MSCNet: Efficient and accurate semantic segmentation of LiDAR data using Multi-scale Convolution

In autonomous driving and intelligent robotics, the semantic information of LiDAR (Light Detection and Ranging) sensor data is crucial for understanding the surrounding environment. However, directly operating on point clouds is computationally expensive. To address this, some researchers have projected three-dimensional LiDAR data onto a two-dimensional spherical range view and used two-dimensional convolutional neural networks to segment the projected images. While the results are promising, many of these models are structurally complex, with high spatiotemporal complexity, which makes them unsuitable for real-time applications.

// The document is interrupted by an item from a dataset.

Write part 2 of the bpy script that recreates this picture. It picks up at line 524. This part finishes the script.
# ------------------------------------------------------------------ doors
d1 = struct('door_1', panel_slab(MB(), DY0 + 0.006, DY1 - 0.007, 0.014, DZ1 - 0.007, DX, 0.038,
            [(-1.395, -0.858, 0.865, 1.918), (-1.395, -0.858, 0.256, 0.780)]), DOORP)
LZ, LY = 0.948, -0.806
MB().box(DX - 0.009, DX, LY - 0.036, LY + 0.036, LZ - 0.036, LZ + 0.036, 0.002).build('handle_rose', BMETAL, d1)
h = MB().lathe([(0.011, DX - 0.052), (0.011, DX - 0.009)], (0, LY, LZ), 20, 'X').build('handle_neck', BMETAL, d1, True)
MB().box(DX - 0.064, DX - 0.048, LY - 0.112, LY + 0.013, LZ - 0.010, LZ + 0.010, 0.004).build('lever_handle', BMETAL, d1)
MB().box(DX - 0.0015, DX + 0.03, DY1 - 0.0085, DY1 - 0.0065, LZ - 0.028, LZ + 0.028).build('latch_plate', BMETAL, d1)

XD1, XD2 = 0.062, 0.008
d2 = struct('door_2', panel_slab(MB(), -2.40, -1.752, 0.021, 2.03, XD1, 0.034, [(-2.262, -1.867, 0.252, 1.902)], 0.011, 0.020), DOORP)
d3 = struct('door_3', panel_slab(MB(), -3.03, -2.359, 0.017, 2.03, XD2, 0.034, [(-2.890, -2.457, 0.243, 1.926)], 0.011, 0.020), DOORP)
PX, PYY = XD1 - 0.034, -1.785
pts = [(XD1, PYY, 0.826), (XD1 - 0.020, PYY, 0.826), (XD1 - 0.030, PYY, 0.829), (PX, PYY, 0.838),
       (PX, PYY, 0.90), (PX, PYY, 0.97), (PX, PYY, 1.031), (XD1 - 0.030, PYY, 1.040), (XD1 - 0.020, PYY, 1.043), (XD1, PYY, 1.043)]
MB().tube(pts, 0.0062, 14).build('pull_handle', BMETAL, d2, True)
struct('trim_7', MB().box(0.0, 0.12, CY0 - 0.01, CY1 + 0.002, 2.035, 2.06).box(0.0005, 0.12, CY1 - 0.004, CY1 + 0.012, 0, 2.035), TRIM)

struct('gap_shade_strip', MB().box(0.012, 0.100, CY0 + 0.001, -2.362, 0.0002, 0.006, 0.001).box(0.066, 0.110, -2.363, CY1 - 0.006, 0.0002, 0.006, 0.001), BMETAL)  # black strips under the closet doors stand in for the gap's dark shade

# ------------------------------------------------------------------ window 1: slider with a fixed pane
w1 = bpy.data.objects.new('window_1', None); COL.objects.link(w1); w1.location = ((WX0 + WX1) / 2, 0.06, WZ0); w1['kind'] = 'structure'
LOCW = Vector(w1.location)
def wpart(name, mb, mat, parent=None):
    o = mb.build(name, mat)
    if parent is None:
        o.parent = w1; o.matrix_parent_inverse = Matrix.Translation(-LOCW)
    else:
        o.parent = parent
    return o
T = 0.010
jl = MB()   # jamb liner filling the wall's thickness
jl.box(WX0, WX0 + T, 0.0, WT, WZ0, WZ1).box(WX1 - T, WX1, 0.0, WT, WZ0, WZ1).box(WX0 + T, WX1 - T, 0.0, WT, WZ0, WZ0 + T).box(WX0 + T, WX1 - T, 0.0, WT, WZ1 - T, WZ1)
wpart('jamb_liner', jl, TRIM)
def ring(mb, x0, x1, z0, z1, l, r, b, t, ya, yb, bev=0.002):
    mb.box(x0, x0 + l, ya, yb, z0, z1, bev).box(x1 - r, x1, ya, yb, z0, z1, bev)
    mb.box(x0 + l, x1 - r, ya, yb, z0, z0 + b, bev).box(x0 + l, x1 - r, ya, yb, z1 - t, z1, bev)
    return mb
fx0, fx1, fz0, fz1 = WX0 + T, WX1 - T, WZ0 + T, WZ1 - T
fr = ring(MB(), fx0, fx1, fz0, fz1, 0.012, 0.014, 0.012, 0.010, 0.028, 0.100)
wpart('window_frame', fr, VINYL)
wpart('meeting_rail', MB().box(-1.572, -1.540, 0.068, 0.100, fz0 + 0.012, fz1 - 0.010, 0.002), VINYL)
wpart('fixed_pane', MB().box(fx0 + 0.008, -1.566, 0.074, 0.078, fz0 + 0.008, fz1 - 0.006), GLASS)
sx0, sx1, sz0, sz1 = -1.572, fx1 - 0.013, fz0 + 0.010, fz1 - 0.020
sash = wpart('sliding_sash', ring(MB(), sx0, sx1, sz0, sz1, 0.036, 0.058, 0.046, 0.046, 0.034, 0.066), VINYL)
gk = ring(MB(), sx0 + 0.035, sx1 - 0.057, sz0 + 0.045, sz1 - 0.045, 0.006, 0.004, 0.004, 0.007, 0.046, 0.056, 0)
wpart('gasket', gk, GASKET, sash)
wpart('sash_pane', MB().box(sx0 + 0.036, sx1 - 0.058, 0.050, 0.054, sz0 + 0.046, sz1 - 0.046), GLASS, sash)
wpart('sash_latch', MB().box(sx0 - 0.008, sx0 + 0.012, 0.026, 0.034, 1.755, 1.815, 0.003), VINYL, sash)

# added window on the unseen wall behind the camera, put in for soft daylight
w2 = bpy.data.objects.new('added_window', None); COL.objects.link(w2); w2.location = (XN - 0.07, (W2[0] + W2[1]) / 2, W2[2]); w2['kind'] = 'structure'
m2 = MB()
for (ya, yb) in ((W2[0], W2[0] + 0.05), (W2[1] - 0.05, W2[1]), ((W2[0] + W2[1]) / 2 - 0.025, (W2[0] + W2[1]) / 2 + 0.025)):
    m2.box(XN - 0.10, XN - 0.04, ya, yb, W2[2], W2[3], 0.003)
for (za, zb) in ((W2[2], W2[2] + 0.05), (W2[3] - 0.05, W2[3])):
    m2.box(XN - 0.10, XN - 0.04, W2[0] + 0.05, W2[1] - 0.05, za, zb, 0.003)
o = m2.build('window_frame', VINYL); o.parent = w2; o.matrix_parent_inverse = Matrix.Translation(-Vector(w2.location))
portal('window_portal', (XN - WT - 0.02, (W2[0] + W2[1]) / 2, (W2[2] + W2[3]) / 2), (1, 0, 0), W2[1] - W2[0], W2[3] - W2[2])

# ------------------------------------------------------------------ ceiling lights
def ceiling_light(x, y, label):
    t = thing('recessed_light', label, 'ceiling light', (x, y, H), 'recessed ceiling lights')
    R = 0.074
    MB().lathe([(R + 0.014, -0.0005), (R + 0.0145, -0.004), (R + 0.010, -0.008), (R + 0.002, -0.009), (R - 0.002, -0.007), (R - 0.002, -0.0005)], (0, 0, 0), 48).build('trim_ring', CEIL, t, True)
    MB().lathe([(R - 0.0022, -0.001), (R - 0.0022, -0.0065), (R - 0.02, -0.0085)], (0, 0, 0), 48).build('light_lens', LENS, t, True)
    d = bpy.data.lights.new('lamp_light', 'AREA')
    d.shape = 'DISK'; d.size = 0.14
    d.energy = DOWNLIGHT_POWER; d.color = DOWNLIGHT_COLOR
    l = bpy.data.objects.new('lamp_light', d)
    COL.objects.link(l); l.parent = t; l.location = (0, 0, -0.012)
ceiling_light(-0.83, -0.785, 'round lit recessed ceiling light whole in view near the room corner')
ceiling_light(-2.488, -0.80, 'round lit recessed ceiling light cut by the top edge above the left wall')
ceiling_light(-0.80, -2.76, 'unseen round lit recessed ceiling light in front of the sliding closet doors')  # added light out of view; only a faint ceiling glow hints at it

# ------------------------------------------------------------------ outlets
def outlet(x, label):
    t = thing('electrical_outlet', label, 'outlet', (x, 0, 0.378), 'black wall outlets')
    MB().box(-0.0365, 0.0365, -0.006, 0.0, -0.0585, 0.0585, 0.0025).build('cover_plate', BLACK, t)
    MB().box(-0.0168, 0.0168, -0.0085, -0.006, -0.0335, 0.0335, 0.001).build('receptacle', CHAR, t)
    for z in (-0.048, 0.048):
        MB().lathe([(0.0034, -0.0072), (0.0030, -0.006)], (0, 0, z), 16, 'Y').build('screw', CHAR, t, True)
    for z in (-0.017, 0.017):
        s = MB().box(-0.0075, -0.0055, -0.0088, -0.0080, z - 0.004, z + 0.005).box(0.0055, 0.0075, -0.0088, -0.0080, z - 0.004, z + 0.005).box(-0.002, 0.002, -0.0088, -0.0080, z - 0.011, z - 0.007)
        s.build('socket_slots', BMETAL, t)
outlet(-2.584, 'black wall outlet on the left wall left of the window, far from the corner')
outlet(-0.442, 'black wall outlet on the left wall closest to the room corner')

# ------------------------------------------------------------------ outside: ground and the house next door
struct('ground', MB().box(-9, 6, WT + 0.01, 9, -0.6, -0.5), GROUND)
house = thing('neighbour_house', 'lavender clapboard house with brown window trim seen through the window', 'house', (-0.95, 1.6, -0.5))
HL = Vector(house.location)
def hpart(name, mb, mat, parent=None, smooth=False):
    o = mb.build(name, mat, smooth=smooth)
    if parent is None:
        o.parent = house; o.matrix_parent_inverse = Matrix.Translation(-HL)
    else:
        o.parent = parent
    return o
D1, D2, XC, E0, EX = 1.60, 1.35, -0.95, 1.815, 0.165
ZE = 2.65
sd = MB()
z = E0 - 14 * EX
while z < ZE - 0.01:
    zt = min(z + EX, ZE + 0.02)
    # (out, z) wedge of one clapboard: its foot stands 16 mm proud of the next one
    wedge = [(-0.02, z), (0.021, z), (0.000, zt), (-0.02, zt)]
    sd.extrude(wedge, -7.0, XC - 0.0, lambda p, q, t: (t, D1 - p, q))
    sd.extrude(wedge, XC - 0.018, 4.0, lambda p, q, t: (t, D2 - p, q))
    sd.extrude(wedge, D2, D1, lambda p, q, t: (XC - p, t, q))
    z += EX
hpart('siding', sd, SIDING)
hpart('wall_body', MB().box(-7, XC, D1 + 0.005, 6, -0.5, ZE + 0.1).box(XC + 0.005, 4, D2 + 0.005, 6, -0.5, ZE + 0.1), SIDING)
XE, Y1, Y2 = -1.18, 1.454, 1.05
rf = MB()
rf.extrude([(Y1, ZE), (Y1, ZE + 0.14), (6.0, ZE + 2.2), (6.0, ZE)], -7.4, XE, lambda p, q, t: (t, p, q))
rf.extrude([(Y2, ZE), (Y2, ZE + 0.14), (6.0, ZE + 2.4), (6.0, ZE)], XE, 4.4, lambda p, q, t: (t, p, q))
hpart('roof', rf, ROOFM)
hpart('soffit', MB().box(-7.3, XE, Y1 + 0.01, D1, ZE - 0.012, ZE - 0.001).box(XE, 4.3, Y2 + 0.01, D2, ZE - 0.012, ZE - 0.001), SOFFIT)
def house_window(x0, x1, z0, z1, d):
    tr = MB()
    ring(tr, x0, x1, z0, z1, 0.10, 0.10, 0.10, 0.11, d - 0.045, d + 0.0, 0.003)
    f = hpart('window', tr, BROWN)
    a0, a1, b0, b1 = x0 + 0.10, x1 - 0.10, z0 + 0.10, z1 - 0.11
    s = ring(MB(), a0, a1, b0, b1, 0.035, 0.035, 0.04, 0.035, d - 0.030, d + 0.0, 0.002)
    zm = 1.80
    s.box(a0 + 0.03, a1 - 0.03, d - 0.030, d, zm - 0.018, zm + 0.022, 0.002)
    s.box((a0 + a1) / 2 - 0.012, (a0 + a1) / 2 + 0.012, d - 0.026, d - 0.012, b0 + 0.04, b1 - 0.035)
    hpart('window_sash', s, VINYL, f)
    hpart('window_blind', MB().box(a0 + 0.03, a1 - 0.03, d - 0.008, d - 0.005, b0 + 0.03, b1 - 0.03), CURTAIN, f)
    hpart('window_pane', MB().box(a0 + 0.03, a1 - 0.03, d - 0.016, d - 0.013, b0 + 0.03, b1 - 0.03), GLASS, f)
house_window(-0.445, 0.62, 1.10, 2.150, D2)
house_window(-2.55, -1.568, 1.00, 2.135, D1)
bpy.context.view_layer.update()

To solve these issues, this paper proposes a multi-scale LiDAR data semantic segmentation method, MSCNet, with fewer parameters and higher segmentation accuracy. In the encoding phase, a single-channel multi-scale feature fusion block is introduced to alleviate the distribution differences between input channels. To obtain more stable local features, multi-scale dilated convolution residual blocks are designed to encode information from different receptive fields. To quickly capture global features, a pyramid pooling module is introduced. Experimental results on the SemanticKITTI, SemanticPOSS, and Pandaset datasets show that MSCNet achieves a good balance between parameter, accuracy, and running time. Particularly on the SemanticPOSS and Pandaset datasets, MSCNet achieves the best performance. Under the same parameter conditions, this method outperforms existing point cloud-based and projection-based methods.